Quantas vezes já usamos máscaras, máscaras de máscaras, sendo tipos para corresponder a expectativas que não nos cabe? Com sutileza ímpar, o diretor deixa a estrela no centro do palco sabendo que sua própria voz já é o colapso da improbabilidade. Inclusive ao vencer e se tornar de novo a mulher que é, Delly demonstra nova camada de resiliência, que Meirelles deixa livre para transformar. Ele filma as marcas de bala com a mesma naturalidade com quem filma o batom no espelho, tudo é comum naquele corpo mutante. Essa naturalidade que imprime no despir de sua personagem-clamor mostra que Meirelles está pronto para ir além de A Vida Secreta de Delly e explorar muitas novas verdades, e que o cinema é a arte da invenção subjetiva, que contempla tudo aqui.

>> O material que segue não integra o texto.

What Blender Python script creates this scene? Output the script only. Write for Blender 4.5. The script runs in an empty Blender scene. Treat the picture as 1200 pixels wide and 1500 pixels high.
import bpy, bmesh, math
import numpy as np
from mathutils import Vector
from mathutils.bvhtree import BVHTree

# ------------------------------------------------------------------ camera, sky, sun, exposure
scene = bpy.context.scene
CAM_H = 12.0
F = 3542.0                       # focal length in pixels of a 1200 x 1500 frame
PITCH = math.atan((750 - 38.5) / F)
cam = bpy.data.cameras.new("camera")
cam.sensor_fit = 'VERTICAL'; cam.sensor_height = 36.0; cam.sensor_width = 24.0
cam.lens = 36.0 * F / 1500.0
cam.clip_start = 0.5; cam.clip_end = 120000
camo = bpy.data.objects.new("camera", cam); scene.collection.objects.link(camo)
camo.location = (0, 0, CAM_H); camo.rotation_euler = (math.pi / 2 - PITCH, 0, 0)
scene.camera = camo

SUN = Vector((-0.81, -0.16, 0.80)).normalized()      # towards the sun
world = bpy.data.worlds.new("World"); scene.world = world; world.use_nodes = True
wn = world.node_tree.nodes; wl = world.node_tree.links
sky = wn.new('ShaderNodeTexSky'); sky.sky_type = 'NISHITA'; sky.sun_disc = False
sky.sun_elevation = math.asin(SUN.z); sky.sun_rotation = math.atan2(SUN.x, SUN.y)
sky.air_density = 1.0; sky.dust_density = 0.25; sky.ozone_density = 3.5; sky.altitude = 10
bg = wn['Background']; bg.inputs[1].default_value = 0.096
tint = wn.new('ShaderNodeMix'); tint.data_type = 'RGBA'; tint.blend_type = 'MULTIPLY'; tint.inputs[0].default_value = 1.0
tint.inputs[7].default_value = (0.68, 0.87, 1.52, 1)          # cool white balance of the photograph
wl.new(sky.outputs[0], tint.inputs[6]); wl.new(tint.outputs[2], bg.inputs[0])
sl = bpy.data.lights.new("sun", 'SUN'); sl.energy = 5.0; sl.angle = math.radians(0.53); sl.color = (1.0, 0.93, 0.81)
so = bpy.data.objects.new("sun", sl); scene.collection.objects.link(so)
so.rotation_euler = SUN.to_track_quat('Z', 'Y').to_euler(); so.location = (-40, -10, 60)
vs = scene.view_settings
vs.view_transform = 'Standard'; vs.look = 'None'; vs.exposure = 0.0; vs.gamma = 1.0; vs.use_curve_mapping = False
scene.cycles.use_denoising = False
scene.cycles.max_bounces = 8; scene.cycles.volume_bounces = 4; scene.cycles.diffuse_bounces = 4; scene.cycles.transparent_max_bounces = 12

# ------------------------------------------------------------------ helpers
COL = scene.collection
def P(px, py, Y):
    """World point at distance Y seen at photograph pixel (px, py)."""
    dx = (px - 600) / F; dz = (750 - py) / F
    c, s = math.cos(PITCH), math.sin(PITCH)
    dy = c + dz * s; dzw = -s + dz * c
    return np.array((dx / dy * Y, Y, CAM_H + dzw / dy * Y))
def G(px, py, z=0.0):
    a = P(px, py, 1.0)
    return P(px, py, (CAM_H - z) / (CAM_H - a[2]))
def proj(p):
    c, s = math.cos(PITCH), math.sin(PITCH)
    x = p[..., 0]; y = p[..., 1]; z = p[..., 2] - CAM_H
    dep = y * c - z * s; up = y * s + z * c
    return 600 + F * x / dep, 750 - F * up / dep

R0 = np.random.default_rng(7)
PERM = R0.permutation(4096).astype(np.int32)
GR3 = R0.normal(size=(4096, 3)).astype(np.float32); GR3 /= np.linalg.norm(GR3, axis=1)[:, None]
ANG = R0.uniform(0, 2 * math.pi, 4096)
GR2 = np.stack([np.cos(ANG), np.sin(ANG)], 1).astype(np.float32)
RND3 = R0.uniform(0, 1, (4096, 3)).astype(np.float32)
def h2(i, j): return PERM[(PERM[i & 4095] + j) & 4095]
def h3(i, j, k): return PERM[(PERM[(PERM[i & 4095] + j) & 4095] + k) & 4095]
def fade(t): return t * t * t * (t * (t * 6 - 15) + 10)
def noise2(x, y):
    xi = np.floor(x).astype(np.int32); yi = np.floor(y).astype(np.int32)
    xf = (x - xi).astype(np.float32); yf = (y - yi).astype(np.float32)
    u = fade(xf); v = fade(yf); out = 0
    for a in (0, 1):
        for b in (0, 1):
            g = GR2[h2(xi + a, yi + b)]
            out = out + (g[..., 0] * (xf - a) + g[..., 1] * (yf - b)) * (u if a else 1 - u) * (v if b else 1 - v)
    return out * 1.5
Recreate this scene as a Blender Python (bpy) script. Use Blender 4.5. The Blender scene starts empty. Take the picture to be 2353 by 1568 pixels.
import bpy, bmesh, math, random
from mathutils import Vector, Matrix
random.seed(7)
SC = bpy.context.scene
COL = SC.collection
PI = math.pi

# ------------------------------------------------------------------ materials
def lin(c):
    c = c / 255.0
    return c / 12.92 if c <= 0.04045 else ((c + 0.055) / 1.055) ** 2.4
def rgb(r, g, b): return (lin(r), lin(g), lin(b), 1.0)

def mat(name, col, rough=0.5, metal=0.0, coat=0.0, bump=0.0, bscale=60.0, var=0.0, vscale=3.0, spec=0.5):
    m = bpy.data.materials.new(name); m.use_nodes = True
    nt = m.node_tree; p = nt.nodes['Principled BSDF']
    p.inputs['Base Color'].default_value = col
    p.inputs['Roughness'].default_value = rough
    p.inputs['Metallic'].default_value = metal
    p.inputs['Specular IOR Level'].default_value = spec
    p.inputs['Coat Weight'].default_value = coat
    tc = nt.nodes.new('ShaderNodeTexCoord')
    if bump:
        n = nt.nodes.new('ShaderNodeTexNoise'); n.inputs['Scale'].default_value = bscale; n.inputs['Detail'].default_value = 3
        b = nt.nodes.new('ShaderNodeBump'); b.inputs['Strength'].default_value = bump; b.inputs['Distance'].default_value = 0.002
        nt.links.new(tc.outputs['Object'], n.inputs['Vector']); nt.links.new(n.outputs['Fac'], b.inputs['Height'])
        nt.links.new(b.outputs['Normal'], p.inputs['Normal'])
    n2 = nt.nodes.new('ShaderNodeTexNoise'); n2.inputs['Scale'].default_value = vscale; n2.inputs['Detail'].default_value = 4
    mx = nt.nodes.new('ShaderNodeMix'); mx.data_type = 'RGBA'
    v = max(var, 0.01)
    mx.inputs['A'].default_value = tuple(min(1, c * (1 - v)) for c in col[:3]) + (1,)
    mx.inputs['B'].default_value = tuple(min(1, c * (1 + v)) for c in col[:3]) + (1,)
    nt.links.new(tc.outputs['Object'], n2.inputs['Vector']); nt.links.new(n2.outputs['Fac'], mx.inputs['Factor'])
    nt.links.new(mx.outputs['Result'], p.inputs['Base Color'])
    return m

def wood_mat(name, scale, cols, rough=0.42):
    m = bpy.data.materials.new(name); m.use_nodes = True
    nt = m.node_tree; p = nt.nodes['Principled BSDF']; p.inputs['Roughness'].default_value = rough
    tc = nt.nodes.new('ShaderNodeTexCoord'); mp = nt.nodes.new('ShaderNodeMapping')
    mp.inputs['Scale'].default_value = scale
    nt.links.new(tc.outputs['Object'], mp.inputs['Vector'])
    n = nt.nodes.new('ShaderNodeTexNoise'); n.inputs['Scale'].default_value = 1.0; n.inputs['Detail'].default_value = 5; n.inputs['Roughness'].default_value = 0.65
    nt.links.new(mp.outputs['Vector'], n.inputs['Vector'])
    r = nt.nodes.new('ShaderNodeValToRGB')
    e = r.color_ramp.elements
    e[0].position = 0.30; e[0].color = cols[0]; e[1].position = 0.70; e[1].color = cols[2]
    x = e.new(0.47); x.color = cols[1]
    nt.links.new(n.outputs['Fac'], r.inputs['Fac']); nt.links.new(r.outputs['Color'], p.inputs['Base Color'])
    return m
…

Se a trilha, ainda que longínqua, lá no fundo incomoda pela insistência, não é isso que tira de A Vida Secreta de Delly sua relevância, emocional ou cinematográfica. É como ousar reclamar a respeito da moldura diante de uma obra maior que a mesma; não é o mais perfeito lugar de chegada. Mas o fato de que isso tudo acontece através de uma oficina de criação entre pessoas que mal sonhavam em estar nesse lugar, e que são colocados por Meirelles como co-criadores, já transforma esse projeto em uma experiência especial e muito mais sensível. É apara abraçar os sentidos diante de alguém que segue sendo uma experimentadora de possibilidades, livre para abraçar tudo que lhe é possibilitado. Ainda promove um comovente libelo à educação e a formação acadêmica, em seu amor e luta pelo estudo.

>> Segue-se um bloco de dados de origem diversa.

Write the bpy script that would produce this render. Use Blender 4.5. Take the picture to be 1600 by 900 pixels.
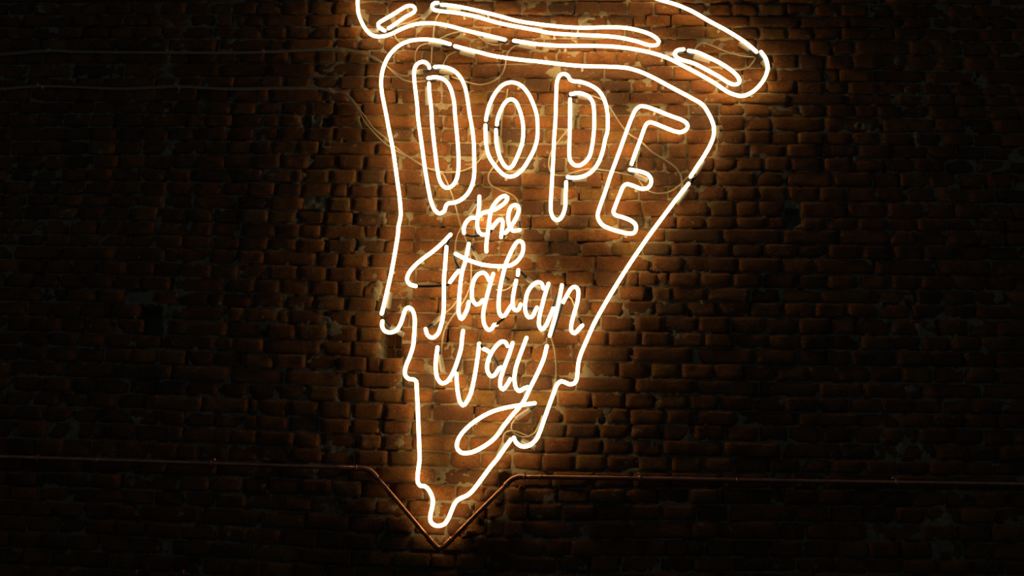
import bpy, bmesh, math, random
import numpy as np
from mathutils import Vector, Matrix

for o in list(bpy.data.objects):
    bpy.data.objects.remove(o)

S = bpy.context.scene
C = S.collection
random.seed(7)
rng = np.random.default_rng(7)

# ------------------------------------------------------------------ camera
FPX = 1600.0
DIST = 4.81
CAM_Z = 1.62
PITCH, YAW, ROLL = math.radians(16.397), math.radians(-3.726), math.radians(2.011)
_cy, _sy, _cp, _sp = math.cos(YAW), math.sin(YAW), math.cos(PITCH), math.sin(PITCH)
FW = Vector((_sy * _cp, _cy * _cp, _sp))
_ri = Vector((_cy, -_sy, 0))
_up = _ri.cross(FW)
RI = _ri * math.cos(ROLL) + _up * math.sin(ROLL)
UP = -_ri * math.sin(ROLL) + _up * math.cos(ROLL)
CAM = Vector((0, -DIST, CAM_Z))
cam_data = bpy.data.cameras.new('camera')
cam_data.sensor_width = 36
cam_data.lens = 36 * FPX / 1600
cam = bpy.data.objects.new('camera', cam_data)
C.objects.link(cam)
M = Matrix((RI, UP, -FW)).transposed().to_4x4()
M.translation = CAM
cam.matrix_world = M
S.camera = cam

# ------------------------------------------------------------------ world and exposure
w = bpy.data.worlds.new('world')
S.world = w
w.use_nodes = True
w.node_tree.nodes['Background'].inputs[0].default_value = (0.50, 0.72, 1.0, 1)
w.node_tree.nodes['Background'].inputs[1].default_value = 0.031
S.view_settings.view_transform = 'Standard'
S.view_settings.look = 'None'
S.view_settings.exposure = 0.0
S.view_settings.gamma = 1.0
NEON_COLOR = (1.0, 0.71, 0.34)
NEON_POWER = 7.6


def at(x, y, d=0.0):
    """point of the photograph (1600x900) carried to the plane d metres in front of the wall face (y = 0)"""
    v = FW + RI * ((x - 800) / FPX) - UP * ((y - 450) / FPX)
    t = (DIST - d) / v.y
    return CAM + v * t


# ------------------------------------------------------------------ materials
def newmat(name):
    m = bpy.data.materials.new(name)
    m.use_nodes = True
    nt = m.node_tree
    return m, nt, nt.nodes['Principled BSDF']


def N(nt, kind, **kw):
    n = nt.nodes.new(kind)
    for k, v in kw.items():
        if k in n.inputs:
            n.inputs[k].default_value = v
        else:
            setattr(n, k, v)
    return n


def mix(nt, fac, a, b):
    n = nt.nodes.new('ShaderNodeMix')
    n.data_type = 'RGBA'
    for sock, v in ((n.inputs[0], fac), (n.inputs[6], a), (n.inputs[7], b)):
        if hasattr(v, 'is_linked'):
            nt.links.new(v, sock)
        elif isinstance(v, (int, float)):
            sock.default_value = v
        else:
            sock.default_value = (*v, 1)
    return n.outputs[2]


def ramp(nt, src, a, b):
    n = nt.nodes.new('ShaderNodeMapRange')
    n.inputs[1].default_value = a
    n.inputs[2].default_value = b
    nt.links.new(src, n.inputs[0])
    return n.outputs[0]


def pos(nt):
    return nt.nodes.new('ShaderNodeNewGeometry').outputs['Position']


def noise(nt, scale, detail=5, rough=.6, vec=None):
    n = N(nt, 'ShaderNodeTexNoise')
    n.inputs['Scale'].default_value = scale
    n.inputs['Detail'].default_value = detail
    n.inputs['Roughness'].default_value = rough
    nt.links.new(vec if vec is not None else pos(nt), n.inputs['Vector'])
    return n.outputs['Fac']


MORTAR_A, MORTAR_B = (0.49, 0.375, 0.205), (0.29, 0.215, 0.12)


def brick_material():
    m, nt, p = newmat('old_red_brick')
    at_ = N(nt, 'ShaderNodeAttribute', attribute_name='tone')
    sep = nt.nodes.new('ShaderNodeSeparateColor')
    nt.links.new(at_.outputs['Color'], sep.inputs[0])
    base = mix(nt, sep.outputs[0], (0.215, 0.070, 0.0155), (0.36, 0.130, 0.027))
    base = mix(nt, sep.outputs[1], base, (0.105, 0.062, 0.030))        # burnt, brownish bricks
    base = mix(nt, sep.outputs[2], base, (0.30, 0.150, 0.030))        # yellow bricks
    base = mix(nt, ramp(nt, noise(nt, 14, 6, .65), .42, .72), base, (0.15, 0.050, 0.016))
    base = mix(nt, ramp(nt, noise(nt, 55, 6, .7), .58, .72), base, (0.40, 0.17, 0.050))
    pits = ramp(nt, noise(nt, 160, 4, .6), .68, .76)
    base = mix(nt, pits, base, (0.06, 0.028, 0.012))
    smear = ramp(nt, noise(nt, 9, 8, .72), .615, .68)
    base = mix(nt, smear, base, MORTAR_A)
    grain = nt.nodes.new('ShaderNodeMapRange')
    nt.links.new(noise(nt, 120, 6, .78), grain.inputs[0])
    for q, v in ((1, .34), (2, .66), (3, .70), (4, 1.32)):
        grain.inputs[q].default_value = v
    mul = N(nt, 'ShaderNodeMix', data_type='RGBA', blend_type='MULTIPLY')
    mul.inputs[0].default_value = 1
    nt.links.new(base, mul.inputs[6])
    nt.links.new(grain.outputs[0], mul.inputs[7])
    nt.links.new(mul.outputs[2], p.inputs['Base Color'])
    p.inputs['Roughness'].default_value = .9
    p.inputs['Specular IOR Level'].default_value = .25
    h1 = noise(nt, 45, 9, .74)
    h2 = noise(nt, 210, 5, .65)
    a = N(nt, 'ShaderNodeMath', operation='MULTIPLY_ADD')
    nt.links.new(h2, a.inputs[0]); a.inputs[1].default_value = .30
    nt.links.new(h1, a.inputs[2])
    b = N(nt, 'ShaderNodeBump', Strength=1.0, Distance=.016)
    nt.links.new(a.outputs[0], b.inputs['Height'])
    nt.links.new(b.outputs[0], p.inputs['Normal'])
    return m


def mortar_material():
    m, nt, p = newmat('lime_mortar')
    base = mix(nt, noise(nt, 6, 6, .65), MORTAR_B, MORTAR_A)
    base = mix(nt, ramp(nt, noise(nt, 60, 5, .7), .60, .72), base, (0.12, 0.09, 0.055))
    base = mix(nt, ramp(nt, noise(nt, 21, 5, .65), .57, .68), base, (0.27, 0.13, 0.05))
    nt.links.new(base, p.inputs['Base Color'])
    p.inputs['Roughness'].default_value = .95
    p.inputs['Specular IOR Level'].default_value = .15
    h1 = noise(nt, 70, 8, .75)
    b = N(nt, 'ShaderNodeBump', Strength=1.0, Distance=.014)
    nt.links.new(h1, b.inputs['Height'])
    nt.links.new(b.outputs[0], p.inputs['Normal'])
    return m


def plain(name, col, rough=.5, metal=0.0, spec=.5, trans=0.0, nscale=40, namt=.12):
    m, nt, p = newmat(name)
    dark = tuple(c * (1 - namt * 3) for c in col)
    nt.links.new(mix(nt, noise(nt, nscale), dark, col), p.inputs['Base Color'])
    p.inputs['Roughness'].default_value = rough
    p.inputs['Metallic'].default_value = metal
    p.inputs['Specular IOR Level'].default_value = spec
    p.inputs['Transmission Weight'].default_value = trans
    return m


def see_through(name, col, clear, rough=.25):
    m, nt, p = newmat(name)
    p.inputs['Base Color'].default_value = (*col, 1)
    p.inputs['Roughness'].default_value = rough
    nz = noise(nt, 60)
    tr = N(nt, 'ShaderNodeBsdfTransparent')
    ms = N(nt, 'ShaderNodeMixShader')
    r = nt.nodes.new('ShaderNodeMapRange')
    r.inputs[3].default_value = clear - .08
    r.inputs[4].default_value = clear + .08
    nt.links.new(nz, r.inputs[0])
    nt.links.new(r.outputs[0], ms.inputs[0])
    nt.links.new(p.outputs[0], ms.inputs[1])
    nt.links.new(tr.outputs[0], ms.inputs[2])
    nt.links.new(ms.outputs[0], nt.nodes['Material Output'].inputs[0])
    return m


def neon_material():
    m, nt, p = newmat('lit_neon_glass')
    nt.nodes.remove(p)
    e = N(nt, 'ShaderNodeEmission')
    e.inputs[0].default_value = (*NEON_COLOR, 1)
    e.inputs[1].default_value = NEON_POWER
    nt.links.new(e.outputs[0], nt.nodes['Material Output'].inputs[0])
    return m


def copper_material():
    m, nt, p = newmat('copper')
    base = mix(nt, ramp(nt, noise(nt, 9, 6, .7), .4, .75), (0.74, 0.33, 0.18), (0.34, 0.14, 0.07))
    nt.links.new(base, p.inputs['Base Color'])
    p.inputs['Metallic'].default_value = 1
    nt.links.new(ramp(nt, noise(nt, 30), -.05, 1.5), p.inputs['Roughness'])
    p.inputs['Roughness'].default_value = .35
    return m


BRICK = brick_material()
MORTAR = mortar_material()
NEON = neon_material()
COPPER = copper_material()
BLACK = plain('black_block_out_paint', (0.012, 0.012, 0.013), .28)
SLEEVE = see_through('milky_silicone_sleeve', (0.36, 0.32, 0.25), .44, .35)
CLEAR = see_through('clear_plastic', (0.75, 0.68, 0.52), .62, .12)
CABLE = see_through('clear_cable_jacket', (0.46, 0.37, 0.23), .32, .3)
CAPSULE = plain('red_bottle_capsule', (0.10, 0.006, 0.006), .3)
GLASS = plain('dark_bottle_glass', (0.01, 0.02, 0.012), .12)
WOOD = plain('dark_shelf_wood', (0.05, 0.03, 0.018), .6, nscale=12)
PAPER = plain('bottle_label_paper', (0.35, 0.31, 0.24), .8)
CONCRETE = plain('floor_concrete', (0.07, 0.065, 0.06), .7, nscale=5)


# ------------------------------------------------------------------ object helpers
def link(name, me, m, parent=None):
    o = bpy.data.objects.new(name, me)
    if m:
        me.materials.append(m)
    C.objects.link(o)
    if parent:
        o.parent = parent
        o.matrix_parent_inverse = Matrix.Identity(4)
    return o


def tag(o, label, cat, group=None):
    o['label'] = label
    o['category'] = cat
    if group:
        o['group'] = group
    return o


def thing(name, label, cat, loc=(0, 0, 0), group=None):
    o = bpy.data.objects.new(name, None)
    o.location = loc
    o.empty_display_size = .05
    C.objects.link(o)
    return tag(o, label, cat, group)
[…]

É um sonho de menino/menina, que se transforma em belas borboletas. A liberdade de ser quem se precisa ser, quem se pode ser, como Delly, encontrando outra liberdade, a de se transfigurar no porta-voz de uma nova gama de marginais, como Meirelles. Ou vice-versa? Delly e seu diretor/descobridor voam juntos rumo a um lugar cuja filmagem já traduziu antes, mas poucas vezes com essa nudez de alma. Uma nudez que, ironia das ironias, é ainda mais despudorada quando (tra)vestida. Desse casamento que não se propõe originalidade, nasce a beleza de ter quantas vidas forem necessárias. É a farsa que o cinema conta há 125 anos, a magia de ser muitas pessoas em uma só vida. Delly Batista, profissão atriz, encontra Marlom Meirelles, profissão fazedor de sonhos.